Eppure il panorama restituito dallo stallo politico di queste settimane è particolarmente desolante. La bizzarria dello scenario attuale riguarda anzitutto il numero di fumate nere succedutesi in un arco di tempo abbastanza ristretto. In termini assoluti quattro mesi per la nomina di competenza parlamentare di due giudici della Corte non rappresentano un tempo particolarmente ampio, ma venti scrutini infruttuosi disegnano senz’altro un quadro, per dirla con le parole del presidente Napolitano, ricco di “negatività diffuse nei comportamenti politici, sociali, istituzionali” della classe di governo.

In secondo luogo siamo in un tempo in cui tanta inconcludenza non viene più compresa né accettata da un’opinione pubblica sempre meno disposta a tollerare lungaggini e inadeguatezze dei propri politici. Di qui la reazione dello stesso Napolitano, che non si è limitato a stigmatizzare i ritardi e gli avvitamenti infruttuosi dell’azione parlamentare, ma ha provveduto ad anticipare i tempi della nomina dei due giudici di sua competenza. Si tratta di un’accelerazione in parte irrituale, poiché tradizionalmente le nomine presidenziali hanno la funzione di equilibrare e omogeneizzare la composizione della Corte, e dunque seguono le scelte fatte dalle Camere. Con l’indicazione di Daria De Pretis e Nicolò Zanon, Napolitano non ha solo inteso evitare il rischio di una pericolosa vacanza interna alla Corte (il quorum minimo per il suo funzionamento è di 11 giudici su 15), ma ha voluto richiamare con vigore il Parlamento ai propri doveri, sottolineando con pena i contorni di una situazione che “va a danno delle stesse prerogative costituzionali delle Camere”.

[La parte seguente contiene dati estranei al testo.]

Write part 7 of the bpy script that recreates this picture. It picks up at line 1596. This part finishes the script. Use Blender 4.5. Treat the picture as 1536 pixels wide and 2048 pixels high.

In queste ore dal sentore beckettiano si moltiplicano le indiscrezioni circa i possibili scenari capaci di portare a una soluzione della questione. Staffette, accordi PD-M5S, “curricula attentamente esaminati” da parte del patron di FI; si sente un po’ di tutto. Al netto della retorica e della strategia politica di bassa bottega, nei prossimi giorni comprenderemo se le forze politiche saranno realmente in grado di far fronte alle attese di un’opinione pubblica assai meno disposta di un tempo ad accettare i temporeggiamenti e l’indolenza di una classe politica non certo all’altezza della situazione. Godot dovrà pure arrivare, prima o poi.